* **Required task**: Extract the lines up to and including the one that contains "return (float(l[0]), float(l[1]), float(l[2]), 1.0)", starting with the first line of the entries below, and omit the pictures.

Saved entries
################

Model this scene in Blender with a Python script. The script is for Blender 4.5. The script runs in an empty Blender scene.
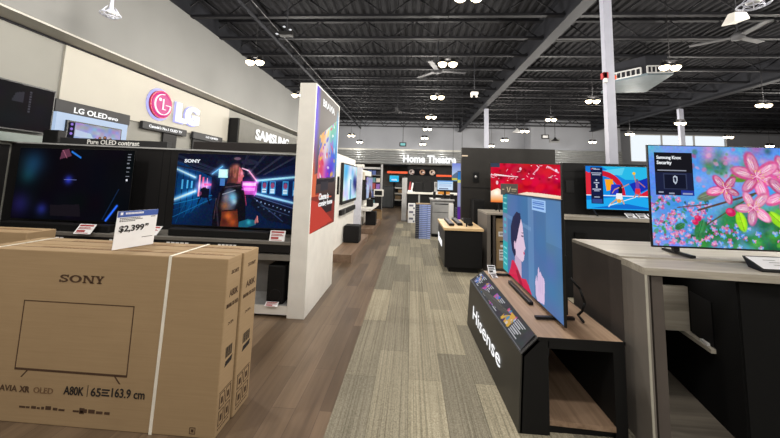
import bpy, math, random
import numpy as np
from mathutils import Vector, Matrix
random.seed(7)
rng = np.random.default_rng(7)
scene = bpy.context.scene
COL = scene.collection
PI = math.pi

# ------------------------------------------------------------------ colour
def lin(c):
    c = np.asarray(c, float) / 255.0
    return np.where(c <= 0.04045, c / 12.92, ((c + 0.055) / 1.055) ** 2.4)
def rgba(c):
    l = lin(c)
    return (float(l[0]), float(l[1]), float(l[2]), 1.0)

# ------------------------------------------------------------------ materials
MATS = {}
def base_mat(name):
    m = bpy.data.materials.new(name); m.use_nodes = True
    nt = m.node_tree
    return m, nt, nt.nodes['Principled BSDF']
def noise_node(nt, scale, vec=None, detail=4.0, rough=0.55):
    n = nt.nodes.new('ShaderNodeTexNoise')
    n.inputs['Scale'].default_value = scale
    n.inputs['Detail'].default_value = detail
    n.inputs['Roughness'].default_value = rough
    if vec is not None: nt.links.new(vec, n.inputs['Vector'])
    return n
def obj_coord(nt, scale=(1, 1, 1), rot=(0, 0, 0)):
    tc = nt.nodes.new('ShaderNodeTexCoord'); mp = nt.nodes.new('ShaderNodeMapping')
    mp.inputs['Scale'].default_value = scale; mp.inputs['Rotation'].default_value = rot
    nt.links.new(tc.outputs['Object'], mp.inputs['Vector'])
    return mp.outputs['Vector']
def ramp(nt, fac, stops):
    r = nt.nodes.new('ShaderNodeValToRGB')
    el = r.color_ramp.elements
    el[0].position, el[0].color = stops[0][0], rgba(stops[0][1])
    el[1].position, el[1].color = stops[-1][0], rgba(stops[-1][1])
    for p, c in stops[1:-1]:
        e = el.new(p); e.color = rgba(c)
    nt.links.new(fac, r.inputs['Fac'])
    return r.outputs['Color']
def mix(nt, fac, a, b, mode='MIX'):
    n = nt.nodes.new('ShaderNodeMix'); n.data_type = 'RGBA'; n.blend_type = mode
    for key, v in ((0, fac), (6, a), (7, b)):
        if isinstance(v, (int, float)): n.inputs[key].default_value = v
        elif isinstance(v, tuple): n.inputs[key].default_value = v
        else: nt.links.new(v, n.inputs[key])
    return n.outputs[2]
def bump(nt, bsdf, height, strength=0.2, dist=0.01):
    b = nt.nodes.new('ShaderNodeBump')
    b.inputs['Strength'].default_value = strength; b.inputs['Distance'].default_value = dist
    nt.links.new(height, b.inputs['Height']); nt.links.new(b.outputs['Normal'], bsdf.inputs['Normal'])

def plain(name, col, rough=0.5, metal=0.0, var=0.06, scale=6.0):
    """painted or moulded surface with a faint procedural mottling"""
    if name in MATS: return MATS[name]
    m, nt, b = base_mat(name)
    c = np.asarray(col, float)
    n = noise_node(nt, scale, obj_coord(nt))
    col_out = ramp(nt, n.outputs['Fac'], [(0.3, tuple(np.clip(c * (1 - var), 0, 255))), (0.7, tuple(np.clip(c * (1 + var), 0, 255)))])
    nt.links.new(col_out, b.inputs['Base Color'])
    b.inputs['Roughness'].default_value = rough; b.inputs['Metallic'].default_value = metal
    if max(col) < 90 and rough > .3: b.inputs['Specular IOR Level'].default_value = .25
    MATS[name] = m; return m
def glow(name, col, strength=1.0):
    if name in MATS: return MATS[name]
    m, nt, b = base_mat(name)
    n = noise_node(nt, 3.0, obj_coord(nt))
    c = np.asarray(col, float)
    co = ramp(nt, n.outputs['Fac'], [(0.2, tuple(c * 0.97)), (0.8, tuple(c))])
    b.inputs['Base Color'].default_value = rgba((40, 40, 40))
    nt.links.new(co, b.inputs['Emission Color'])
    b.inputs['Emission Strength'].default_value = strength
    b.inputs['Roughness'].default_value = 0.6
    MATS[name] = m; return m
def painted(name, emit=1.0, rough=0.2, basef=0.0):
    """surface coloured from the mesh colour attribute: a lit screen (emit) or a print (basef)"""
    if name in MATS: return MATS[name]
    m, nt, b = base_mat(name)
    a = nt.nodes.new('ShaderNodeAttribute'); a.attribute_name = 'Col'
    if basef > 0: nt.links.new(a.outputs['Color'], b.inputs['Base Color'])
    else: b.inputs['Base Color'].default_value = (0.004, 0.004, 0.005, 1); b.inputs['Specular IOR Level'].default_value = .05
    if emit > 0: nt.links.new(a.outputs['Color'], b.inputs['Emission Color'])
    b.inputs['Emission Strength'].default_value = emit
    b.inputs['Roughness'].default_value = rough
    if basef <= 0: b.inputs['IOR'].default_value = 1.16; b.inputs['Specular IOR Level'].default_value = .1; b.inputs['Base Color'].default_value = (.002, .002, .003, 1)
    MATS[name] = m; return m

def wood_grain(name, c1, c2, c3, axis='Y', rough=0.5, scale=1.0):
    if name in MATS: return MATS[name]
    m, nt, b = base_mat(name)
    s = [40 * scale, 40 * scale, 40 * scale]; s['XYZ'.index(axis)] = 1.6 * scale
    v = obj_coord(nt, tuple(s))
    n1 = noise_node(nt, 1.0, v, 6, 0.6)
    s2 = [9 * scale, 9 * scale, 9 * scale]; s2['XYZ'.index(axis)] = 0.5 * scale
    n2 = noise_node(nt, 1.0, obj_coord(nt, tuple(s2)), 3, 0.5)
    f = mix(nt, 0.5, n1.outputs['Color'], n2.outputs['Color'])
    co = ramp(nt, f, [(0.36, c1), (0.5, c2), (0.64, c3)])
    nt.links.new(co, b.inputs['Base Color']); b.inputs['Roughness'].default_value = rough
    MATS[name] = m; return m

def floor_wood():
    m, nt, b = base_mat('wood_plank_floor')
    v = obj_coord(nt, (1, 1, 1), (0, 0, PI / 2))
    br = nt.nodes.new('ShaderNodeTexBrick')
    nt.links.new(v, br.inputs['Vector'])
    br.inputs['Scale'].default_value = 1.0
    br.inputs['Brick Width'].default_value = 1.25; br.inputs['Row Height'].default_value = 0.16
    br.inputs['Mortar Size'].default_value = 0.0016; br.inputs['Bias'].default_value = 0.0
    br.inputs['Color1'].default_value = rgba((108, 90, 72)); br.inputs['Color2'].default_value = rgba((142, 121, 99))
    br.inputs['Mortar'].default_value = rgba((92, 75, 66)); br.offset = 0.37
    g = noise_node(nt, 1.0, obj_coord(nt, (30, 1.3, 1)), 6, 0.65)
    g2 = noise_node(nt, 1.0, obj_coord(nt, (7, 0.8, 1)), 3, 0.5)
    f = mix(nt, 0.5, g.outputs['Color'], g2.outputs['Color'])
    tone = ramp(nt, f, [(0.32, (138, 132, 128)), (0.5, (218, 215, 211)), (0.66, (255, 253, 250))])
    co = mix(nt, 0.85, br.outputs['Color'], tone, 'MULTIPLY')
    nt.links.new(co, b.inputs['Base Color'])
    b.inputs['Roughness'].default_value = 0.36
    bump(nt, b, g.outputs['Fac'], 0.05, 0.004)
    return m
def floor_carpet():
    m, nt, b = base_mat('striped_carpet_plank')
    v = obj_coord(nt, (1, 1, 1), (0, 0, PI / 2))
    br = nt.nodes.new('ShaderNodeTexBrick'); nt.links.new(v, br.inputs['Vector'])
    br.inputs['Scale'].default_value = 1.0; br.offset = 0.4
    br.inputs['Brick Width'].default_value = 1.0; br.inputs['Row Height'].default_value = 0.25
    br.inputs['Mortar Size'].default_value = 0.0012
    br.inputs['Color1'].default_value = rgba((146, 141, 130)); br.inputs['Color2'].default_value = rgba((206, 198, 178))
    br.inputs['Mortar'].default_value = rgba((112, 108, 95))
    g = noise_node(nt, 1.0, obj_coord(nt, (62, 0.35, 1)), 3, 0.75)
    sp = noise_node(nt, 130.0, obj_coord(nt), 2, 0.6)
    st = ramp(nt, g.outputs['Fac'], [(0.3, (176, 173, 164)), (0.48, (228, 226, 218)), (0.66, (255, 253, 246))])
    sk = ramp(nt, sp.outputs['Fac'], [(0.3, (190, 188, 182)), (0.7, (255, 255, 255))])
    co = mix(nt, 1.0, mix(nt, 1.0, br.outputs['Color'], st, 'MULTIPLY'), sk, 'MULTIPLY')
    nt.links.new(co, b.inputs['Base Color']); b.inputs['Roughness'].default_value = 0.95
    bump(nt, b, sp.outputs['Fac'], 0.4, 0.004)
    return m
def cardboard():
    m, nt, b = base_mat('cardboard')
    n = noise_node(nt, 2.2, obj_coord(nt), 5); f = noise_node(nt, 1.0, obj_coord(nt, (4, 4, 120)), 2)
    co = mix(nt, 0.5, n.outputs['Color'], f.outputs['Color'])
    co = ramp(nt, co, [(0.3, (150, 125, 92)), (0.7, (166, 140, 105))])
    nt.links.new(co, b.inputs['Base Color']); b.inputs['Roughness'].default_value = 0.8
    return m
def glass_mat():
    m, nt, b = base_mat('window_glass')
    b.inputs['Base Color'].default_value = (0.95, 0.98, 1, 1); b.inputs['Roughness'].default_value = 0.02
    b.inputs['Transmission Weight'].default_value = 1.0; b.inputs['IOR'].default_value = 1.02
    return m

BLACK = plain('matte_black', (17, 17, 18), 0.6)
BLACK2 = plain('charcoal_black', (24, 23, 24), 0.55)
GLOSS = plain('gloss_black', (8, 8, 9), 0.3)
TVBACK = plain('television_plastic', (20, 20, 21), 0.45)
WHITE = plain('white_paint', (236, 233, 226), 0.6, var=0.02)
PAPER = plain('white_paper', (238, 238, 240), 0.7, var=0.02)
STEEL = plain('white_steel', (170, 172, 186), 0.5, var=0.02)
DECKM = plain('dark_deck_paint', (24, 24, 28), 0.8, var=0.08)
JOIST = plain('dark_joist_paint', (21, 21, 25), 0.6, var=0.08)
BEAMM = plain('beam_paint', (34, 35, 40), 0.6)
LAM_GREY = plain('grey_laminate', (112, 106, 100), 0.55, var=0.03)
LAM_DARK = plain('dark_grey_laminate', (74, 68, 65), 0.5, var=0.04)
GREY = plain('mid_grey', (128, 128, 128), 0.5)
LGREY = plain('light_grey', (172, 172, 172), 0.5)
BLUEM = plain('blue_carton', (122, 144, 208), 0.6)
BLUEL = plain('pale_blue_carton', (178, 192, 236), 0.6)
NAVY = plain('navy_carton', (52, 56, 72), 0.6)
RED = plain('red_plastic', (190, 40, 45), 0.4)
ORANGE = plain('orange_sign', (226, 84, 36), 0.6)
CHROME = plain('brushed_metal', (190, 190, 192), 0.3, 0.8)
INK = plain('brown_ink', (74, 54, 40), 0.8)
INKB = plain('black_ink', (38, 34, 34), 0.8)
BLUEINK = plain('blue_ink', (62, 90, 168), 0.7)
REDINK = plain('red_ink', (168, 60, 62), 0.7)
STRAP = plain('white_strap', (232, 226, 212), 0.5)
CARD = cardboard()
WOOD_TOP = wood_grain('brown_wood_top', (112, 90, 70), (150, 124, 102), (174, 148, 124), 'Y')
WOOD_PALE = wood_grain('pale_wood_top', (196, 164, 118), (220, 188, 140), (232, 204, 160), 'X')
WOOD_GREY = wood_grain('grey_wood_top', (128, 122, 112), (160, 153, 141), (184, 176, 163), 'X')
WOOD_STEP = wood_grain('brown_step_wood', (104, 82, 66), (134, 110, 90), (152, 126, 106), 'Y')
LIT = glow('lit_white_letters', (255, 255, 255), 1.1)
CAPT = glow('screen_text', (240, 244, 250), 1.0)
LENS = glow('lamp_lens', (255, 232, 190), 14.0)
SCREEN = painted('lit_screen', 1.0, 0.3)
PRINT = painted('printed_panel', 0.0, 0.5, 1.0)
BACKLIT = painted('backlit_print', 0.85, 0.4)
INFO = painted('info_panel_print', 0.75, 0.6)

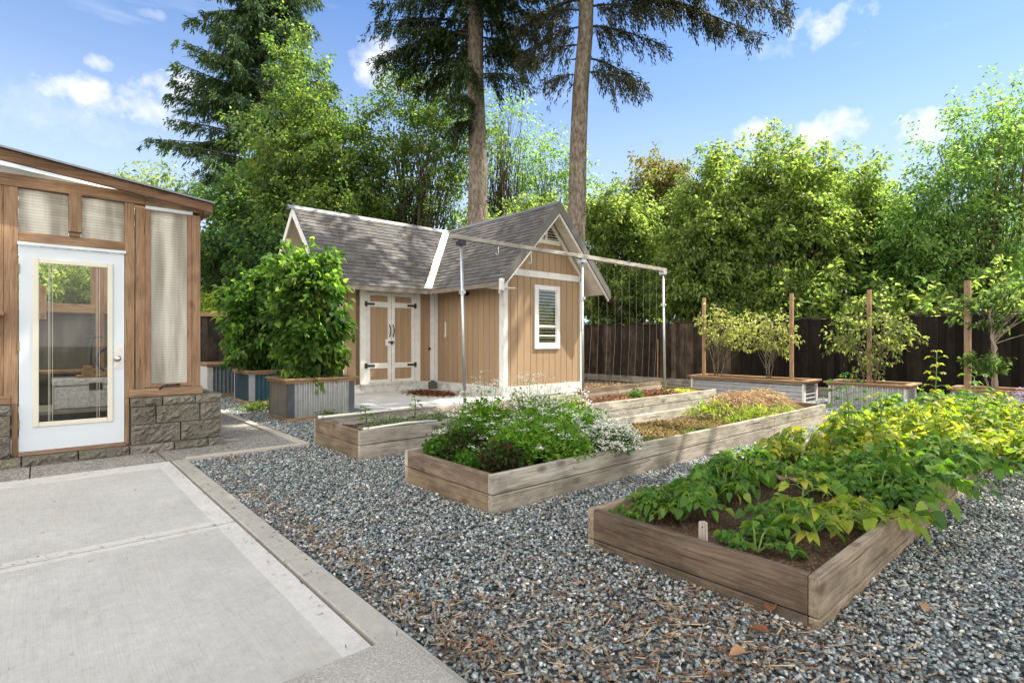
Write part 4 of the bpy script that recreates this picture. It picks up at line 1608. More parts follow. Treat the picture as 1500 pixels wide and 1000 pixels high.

################

* **The answer**:
Model this scene in Blender with a Python script. The script is for Blender 4.5. The script runs in an empty Blender scene.
import bpy, math, random
import numpy as np
from mathutils import Vector, Matrix
random.seed(7)
rng = np.random.default_rng(7)
scene = bpy.context.scene
COL = scene.collection
PI = math.pi

# ------------------------------------------------------------------ colour
def lin(c):
    c = np.asarray(c, float) / 255.0
    return np.where(c <= 0.04045, c / 12.92, ((c + 0.055) / 1.055) ** 2.4)
def rgba(c):
    l = lin(c)
    return (float(l[0]), float(l[1]), float(l[2]), 1.0)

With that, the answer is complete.